-- BEGIN --

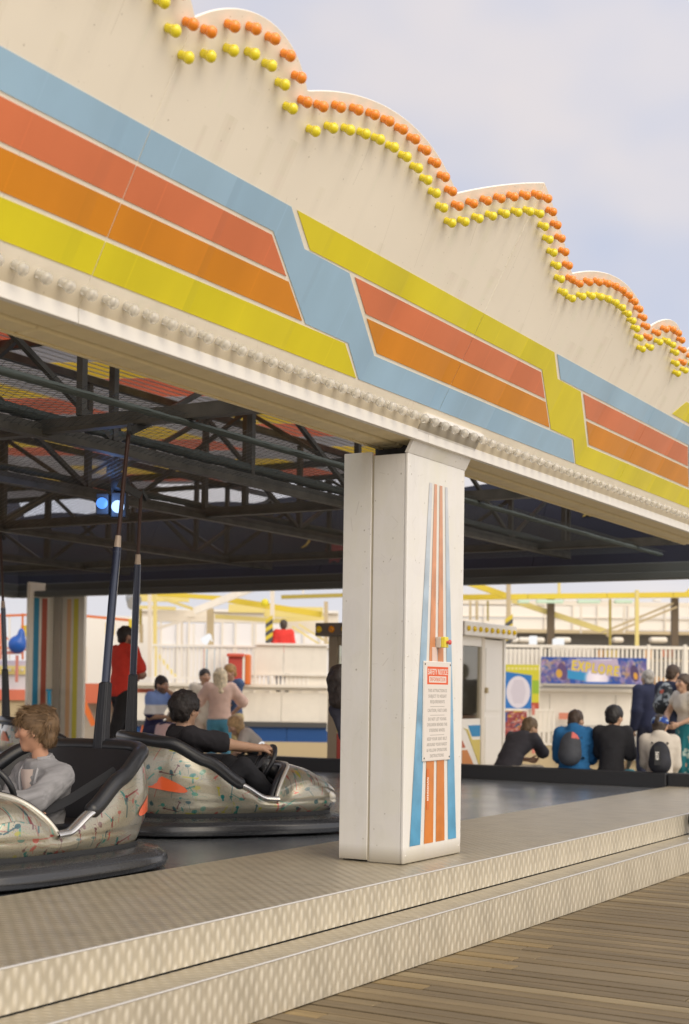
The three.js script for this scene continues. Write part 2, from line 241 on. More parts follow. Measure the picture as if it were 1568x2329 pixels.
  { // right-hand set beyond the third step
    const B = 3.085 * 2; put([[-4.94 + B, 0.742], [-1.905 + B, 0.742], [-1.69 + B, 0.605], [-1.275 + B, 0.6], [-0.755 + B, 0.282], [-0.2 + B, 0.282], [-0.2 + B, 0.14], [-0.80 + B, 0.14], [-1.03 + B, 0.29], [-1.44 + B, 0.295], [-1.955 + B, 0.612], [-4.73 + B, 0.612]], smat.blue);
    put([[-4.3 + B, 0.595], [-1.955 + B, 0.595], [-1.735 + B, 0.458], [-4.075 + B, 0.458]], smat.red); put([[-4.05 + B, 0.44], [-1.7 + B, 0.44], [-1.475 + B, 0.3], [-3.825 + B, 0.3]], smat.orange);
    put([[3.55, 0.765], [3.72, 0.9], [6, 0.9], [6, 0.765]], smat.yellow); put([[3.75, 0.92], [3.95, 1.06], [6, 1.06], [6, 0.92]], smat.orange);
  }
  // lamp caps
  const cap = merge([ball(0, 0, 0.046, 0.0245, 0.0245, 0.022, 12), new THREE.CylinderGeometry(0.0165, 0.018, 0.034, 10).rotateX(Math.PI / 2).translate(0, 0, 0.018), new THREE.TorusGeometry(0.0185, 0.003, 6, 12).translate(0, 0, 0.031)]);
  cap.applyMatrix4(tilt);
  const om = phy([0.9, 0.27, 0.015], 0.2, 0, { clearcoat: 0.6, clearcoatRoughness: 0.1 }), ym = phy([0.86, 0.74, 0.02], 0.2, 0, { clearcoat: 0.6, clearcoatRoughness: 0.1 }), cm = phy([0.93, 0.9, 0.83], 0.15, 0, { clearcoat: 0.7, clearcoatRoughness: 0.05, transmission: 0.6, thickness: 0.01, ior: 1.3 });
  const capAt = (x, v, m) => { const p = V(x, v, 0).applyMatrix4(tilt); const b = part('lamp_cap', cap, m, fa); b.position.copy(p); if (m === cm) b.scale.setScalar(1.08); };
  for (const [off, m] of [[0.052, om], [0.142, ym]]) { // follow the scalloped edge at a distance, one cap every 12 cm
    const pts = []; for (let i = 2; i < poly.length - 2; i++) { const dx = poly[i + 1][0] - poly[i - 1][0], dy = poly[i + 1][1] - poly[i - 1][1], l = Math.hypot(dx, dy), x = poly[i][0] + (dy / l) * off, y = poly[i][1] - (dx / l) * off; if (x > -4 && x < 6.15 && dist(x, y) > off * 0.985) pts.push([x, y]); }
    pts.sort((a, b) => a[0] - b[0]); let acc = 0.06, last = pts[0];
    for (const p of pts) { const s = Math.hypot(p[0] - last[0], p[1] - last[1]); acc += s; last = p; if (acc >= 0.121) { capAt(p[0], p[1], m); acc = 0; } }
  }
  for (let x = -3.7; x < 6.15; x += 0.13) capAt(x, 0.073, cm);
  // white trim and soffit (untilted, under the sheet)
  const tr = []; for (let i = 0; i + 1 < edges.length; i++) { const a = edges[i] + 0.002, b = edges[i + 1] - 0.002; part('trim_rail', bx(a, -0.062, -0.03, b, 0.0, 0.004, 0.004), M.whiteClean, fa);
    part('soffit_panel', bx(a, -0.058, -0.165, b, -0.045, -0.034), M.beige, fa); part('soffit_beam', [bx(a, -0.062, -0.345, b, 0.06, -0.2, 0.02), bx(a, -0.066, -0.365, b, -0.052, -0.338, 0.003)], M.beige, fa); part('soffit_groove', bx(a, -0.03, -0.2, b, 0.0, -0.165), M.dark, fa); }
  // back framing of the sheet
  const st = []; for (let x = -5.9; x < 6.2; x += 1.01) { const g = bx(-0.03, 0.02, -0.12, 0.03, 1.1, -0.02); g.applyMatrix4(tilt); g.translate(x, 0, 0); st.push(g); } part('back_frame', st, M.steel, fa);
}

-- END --

* [Instructions for the task]
Return the whole listing, word for word, and leave out every picture.

* [Response]
The three.js script for this scene continues. Write part 2, from line 241 on. More parts follow. Measure the picture as if it were 1568x2329 pixels.
  { // right-hand set beyond the third step
    const B = 3.085 * 2; put([[-4.94 + B, 0.742], [-1.905 + B, 0.742], [-1.69 + B, 0.605], [-1.275 + B, 0.6], [-0.755 + B, 0.282], [-0.2 + B, 0.282], [-0.2 + B, 0.14], [-0.80 + B, 0.14], [-1.03 + B, 0.29], [-1.44 + B, 0.295], [-1.955 + B, 0.612], [-4.73 + B, 0.612]], smat.blue);
    put([[-4.3 + B, 0.595], [-1.955 + B, 0.595], [-1.735 + B, 0.458], [-4.075 + B, 0.458]], smat.red); put([[-4.05 + B, 0.44], [-1.7 + B, 0.44], [-1.475 + B, 0.3], [-3.825 + B, 0.3]], smat.orange);
    put([[3.55, 0.765], [3.72, 0.9], [6, 0.9], [6, 0.765]], smat.yellow); put([[3.75, 0.92], [3.95, 1.06], [6, 1.06], [6, 0.92]], smat.orange);
  }
  // lamp caps
  const cap = merge([ball(0, 0, 0.046, 0.0245, 0.0245, 0.022, 12), new THREE.CylinderGeometry(0.0165, 0.018, 0.034, 10).rotateX(Math.PI / 2).translate(0, 0, 0.018), new THREE.TorusGeometry(0.0185, 0.003, 6, 12).translate(0, 0, 0.031)]);
  cap.applyMatrix4(tilt);
  const om = phy([0.9, 0.27, 0.015], 0.2, 0, { clearcoat: 0.6, clearcoatRoughness: 0.1 }), ym = phy([0.86, 0.74, 0.02], 0.2, 0, { clearcoat: 0.6, clearcoatRoughness: 0.1 }), cm = phy([0.93, 0.9, 0.83], 0.15, 0, { clearcoat: 0.7, clearcoatRoughness: 0.05, transmission: 0.6, thickness: 0.01, ior: 1.3 });
  const capAt = (x, v, m) => { const p = V(x, v, 0).applyMatrix4(tilt); const b = part('lamp_cap', cap, m, fa); b.position.copy(p); if (m === cm) b.scale.setScalar(1.08); };
  for (const [off, m] of [[0.052, om], [0.142, ym]]) { // follow the scalloped edge at a distance, one cap every 12 cm
    const pts = []; for (let i = 2; i < poly.length - 2; i++) { const dx = poly[i + 1][0] - poly[i - 1][0], dy = poly[i + 1][1] - poly[i - 1][1], l = Math.hypot(dx, dy), x = poly[i][0] + (dy / l) * off, y = poly[i][1] - (dx / l) * off; if (x > -4 && x < 6.15 && dist(x, y) > off * 0.985) pts.push([x, y]); }
    pts.sort((a, b) => a[0] - b[0]); let acc = 0.06, last = pts[0];
    for (const p of pts) { const s = Math.hypot(p[0] - last[0], p[1] - last[1]); acc += s; last = p; if (acc >= 0.121) { capAt(p[0], p[1], m); acc = 0; } }
  }
  for (let x = -3.7; x < 6.15; x += 0.13) capAt(x, 0.073, cm);
  // white trim and soffit (untilted, under the sheet)
  const tr = []; for (let i = 0; i + 1 < edges.length; i++) { const a = edges[i] + 0.002, b = edges[i + 1] - 0.002; part('trim_rail', bx(a, -0.062, -0.03, b, 0.0, 0.004, 0.004), M.whiteClean, fa);
    part('soffit_panel', bx(a, -0.058, -0.165, b, -0.045, -0.034), M.beige, fa); part('soffit_beam', [bx(a, -0.062, -0.345, b, 0.06, -0.2, 0.02), bx(a, -0.066, -0.365, b, -0.052, -0.338, 0.003)], M.beige, fa); part('soffit_groove', bx(a, -0.03, -0.2, b, 0.0, -0.165), M.dark, fa); }
  // back framing of the sheet
  const st = []; for (let x = -5.9; x < 6.2; x += 1.01) { const g = bx(-0.03, 0.02, -0.12, 0.03, 1.1, -0.02); g.applyMatrix4(tilt); g.translate(x, 0, 0); st.push(g); } part('back_frame', st, M.steel, fa);
}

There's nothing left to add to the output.